I totally disagree with Atrios
He writes
Where the economics of land prices have run smack into stupid zoning and land use policies.
Rockville Pike between the NIH and downtown Rockville is an ugly mess of an edge city. Like Tysons, it has too much density to be truly car friendly, but all the ugliness of suburbia: strip malls set back behind acres of surface parking.
Essentially these are the worst of both worlds kind of places, dense enough to have the unpleasant aspects of density but without the sensible land use policies which would allow the good effects of density to appear.
I'm not confident than many of them can be sensibly reshaped, but the ones which probably can be are the ones which are on a decent transit line. Access to mass transit reduces car dependency at least for some, as if someone in your household can use it to commute you can have one fewer car.
-Atrios 10:10
Uh uh
Rockville pike is pretty much right smack above the DC metro red line. I remember back before the metro (long long ago) when it wasn't appalling.

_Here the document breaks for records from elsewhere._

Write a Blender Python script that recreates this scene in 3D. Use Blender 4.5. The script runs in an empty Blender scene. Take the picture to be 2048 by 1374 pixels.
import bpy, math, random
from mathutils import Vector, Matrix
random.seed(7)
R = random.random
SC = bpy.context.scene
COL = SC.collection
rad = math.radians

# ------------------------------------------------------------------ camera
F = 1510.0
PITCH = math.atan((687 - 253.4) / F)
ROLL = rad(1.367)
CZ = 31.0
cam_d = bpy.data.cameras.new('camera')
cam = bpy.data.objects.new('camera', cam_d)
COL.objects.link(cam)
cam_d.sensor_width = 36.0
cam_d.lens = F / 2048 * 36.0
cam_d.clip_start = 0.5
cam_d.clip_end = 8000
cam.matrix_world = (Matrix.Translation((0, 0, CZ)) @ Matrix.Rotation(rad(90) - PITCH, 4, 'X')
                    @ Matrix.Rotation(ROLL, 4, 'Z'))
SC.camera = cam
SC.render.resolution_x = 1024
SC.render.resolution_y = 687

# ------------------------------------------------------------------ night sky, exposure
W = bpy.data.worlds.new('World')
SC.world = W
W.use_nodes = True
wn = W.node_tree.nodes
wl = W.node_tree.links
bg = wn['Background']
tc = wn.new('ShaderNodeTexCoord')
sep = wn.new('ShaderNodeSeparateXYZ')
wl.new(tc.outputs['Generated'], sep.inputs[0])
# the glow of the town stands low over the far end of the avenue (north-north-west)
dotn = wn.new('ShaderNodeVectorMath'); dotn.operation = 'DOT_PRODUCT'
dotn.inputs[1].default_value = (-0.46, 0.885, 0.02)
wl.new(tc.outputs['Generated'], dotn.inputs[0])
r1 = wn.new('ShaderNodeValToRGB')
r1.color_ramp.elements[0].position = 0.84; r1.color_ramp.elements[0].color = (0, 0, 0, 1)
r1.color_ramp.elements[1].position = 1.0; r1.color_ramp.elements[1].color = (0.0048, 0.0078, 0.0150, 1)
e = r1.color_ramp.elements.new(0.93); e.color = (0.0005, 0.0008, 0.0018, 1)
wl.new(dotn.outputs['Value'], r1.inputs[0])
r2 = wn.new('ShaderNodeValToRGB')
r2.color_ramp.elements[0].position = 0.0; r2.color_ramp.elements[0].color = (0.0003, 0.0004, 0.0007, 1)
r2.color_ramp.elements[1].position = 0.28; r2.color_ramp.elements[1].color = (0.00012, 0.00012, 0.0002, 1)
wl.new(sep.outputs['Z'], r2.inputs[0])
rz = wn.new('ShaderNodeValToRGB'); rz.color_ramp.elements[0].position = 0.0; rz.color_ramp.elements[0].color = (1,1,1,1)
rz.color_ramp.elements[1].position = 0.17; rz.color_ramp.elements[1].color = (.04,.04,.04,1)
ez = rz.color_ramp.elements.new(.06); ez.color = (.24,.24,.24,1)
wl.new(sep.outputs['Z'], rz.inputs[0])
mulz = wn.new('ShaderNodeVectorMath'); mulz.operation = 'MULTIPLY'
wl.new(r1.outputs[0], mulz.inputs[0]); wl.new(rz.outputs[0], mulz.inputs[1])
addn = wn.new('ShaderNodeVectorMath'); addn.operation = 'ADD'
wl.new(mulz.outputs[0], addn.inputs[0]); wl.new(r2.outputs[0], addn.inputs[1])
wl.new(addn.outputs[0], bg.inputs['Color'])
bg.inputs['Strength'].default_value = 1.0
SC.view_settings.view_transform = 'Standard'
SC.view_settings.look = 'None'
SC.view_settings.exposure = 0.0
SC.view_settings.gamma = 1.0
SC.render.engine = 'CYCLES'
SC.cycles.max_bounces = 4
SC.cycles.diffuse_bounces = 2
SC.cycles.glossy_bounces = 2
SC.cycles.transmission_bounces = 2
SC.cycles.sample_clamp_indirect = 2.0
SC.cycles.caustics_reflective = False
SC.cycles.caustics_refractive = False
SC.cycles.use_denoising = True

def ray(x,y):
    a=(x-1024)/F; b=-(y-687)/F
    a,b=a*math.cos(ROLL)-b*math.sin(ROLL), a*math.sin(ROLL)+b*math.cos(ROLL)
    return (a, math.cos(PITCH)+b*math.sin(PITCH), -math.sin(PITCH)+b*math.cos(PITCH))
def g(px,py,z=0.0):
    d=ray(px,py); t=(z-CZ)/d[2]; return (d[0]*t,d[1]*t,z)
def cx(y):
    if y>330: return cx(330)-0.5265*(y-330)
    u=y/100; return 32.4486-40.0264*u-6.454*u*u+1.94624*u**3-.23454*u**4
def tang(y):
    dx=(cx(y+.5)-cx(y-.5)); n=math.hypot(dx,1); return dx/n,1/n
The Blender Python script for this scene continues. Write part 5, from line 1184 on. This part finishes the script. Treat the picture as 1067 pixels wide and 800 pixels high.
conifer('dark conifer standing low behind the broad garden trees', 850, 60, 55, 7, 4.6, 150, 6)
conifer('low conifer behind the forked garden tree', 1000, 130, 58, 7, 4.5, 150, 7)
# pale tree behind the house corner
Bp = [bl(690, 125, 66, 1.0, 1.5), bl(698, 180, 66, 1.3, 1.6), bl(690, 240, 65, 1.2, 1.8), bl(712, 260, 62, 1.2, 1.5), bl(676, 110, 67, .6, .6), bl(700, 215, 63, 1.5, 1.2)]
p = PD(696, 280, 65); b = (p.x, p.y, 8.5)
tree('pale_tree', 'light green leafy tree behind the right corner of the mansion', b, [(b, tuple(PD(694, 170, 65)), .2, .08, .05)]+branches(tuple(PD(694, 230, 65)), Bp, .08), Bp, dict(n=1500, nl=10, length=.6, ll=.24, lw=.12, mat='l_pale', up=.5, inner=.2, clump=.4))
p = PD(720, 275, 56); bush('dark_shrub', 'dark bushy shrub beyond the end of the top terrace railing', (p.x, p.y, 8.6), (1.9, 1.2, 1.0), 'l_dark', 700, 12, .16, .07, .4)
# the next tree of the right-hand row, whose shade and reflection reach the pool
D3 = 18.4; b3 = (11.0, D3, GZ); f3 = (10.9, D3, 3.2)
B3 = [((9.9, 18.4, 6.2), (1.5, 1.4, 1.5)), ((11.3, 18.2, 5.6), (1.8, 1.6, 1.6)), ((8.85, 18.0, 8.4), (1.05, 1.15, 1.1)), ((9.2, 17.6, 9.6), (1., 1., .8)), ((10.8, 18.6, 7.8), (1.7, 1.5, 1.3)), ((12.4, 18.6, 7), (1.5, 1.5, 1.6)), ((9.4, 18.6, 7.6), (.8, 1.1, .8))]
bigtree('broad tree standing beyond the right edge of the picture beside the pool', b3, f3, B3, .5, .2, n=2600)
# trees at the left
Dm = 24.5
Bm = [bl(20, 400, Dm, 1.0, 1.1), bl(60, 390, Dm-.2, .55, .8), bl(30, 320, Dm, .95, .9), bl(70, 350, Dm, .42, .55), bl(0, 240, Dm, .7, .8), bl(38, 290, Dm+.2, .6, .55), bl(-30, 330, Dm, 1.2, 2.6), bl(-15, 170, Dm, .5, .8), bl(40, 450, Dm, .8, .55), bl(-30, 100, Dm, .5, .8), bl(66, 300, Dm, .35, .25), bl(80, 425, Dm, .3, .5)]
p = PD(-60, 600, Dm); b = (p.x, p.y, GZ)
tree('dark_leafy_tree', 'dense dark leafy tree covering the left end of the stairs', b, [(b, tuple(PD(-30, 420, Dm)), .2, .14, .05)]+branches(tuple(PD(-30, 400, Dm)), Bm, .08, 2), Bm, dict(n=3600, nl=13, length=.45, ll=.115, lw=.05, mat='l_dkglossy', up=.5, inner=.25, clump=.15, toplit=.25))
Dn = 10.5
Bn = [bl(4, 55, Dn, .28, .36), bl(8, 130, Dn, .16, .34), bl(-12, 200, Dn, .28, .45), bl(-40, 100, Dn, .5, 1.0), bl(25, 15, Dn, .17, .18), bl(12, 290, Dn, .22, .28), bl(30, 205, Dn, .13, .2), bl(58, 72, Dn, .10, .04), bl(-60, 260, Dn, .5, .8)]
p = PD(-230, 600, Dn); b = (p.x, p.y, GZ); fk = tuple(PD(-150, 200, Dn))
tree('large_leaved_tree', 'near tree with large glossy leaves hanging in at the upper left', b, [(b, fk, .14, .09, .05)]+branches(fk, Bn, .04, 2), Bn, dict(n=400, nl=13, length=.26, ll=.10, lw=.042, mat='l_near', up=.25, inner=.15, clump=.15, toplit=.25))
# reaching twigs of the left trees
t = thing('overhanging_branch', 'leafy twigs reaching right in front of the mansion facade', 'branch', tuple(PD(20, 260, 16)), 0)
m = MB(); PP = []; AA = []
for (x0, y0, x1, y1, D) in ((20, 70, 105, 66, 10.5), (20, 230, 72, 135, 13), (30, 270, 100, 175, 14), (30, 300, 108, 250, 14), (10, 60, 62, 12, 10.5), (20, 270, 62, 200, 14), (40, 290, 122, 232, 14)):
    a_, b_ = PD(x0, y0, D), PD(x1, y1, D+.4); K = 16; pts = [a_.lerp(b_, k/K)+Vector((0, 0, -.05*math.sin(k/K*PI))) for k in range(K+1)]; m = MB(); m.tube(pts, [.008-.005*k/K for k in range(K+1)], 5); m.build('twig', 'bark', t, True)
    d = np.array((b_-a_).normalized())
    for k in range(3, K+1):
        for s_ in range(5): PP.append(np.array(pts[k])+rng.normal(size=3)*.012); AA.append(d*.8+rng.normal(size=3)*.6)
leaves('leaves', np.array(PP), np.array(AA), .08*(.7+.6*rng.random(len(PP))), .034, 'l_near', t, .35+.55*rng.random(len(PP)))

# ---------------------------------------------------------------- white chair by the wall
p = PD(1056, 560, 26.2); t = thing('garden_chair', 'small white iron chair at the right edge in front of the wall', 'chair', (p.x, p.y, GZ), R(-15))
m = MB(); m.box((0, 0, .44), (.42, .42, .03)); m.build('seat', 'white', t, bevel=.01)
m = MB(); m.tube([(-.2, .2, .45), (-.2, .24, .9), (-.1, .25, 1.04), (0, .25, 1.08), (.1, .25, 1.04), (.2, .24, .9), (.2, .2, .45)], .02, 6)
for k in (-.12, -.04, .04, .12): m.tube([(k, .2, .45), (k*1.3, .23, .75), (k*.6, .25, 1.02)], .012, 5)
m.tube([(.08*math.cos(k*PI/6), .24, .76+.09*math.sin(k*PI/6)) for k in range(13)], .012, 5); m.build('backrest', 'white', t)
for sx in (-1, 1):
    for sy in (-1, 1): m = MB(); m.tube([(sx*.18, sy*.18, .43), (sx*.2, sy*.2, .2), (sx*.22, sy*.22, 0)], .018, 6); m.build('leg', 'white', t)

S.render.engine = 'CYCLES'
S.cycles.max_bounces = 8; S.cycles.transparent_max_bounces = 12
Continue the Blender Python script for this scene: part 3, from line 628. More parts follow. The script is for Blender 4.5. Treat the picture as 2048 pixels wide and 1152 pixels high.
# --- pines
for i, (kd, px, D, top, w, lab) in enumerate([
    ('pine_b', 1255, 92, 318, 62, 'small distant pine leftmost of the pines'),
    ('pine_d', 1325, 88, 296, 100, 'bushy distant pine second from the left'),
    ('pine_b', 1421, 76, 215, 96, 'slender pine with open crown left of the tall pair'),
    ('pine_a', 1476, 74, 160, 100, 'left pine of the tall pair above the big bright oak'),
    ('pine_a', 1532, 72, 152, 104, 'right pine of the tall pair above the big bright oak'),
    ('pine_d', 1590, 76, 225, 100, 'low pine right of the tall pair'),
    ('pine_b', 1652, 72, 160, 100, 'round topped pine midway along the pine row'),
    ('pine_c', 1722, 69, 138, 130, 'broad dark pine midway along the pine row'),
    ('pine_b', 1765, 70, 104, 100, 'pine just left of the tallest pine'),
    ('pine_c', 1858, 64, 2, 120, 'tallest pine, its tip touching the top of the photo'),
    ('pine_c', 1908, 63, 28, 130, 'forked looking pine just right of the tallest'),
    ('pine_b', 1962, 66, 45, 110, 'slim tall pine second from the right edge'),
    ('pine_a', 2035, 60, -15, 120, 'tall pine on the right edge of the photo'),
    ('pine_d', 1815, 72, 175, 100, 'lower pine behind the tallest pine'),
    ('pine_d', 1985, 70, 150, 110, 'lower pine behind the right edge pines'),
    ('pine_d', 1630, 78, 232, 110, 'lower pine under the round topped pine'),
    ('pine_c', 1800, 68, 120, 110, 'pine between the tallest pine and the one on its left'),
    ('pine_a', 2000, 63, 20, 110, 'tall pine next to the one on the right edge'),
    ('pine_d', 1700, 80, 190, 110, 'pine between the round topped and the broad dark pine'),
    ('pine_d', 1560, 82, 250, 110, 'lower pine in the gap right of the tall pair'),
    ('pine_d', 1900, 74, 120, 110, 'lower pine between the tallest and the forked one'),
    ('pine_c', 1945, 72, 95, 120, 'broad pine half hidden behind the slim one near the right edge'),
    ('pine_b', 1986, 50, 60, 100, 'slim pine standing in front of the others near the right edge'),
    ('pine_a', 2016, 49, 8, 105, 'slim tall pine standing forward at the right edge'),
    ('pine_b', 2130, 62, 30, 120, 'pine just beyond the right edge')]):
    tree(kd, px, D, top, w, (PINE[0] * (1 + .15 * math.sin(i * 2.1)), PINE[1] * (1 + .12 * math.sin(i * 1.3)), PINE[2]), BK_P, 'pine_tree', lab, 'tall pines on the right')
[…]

My sense is that there is a reverse public transit effect where the metro makes it sensible to put huge stores on Rockville Pike and then people drive to them.
Definitely the monster traffic and parking lots came after the metro was built not before.
Interest case study. You are probably correct. This is an area of policy that makes HUGE differences to people, but where there is very little academic agreement. Clearly, the large ground level carpark is outrageous, and the impact of traffic on the community was underappreciated in planning consideration. But what is the right way to go about getting a good outcome?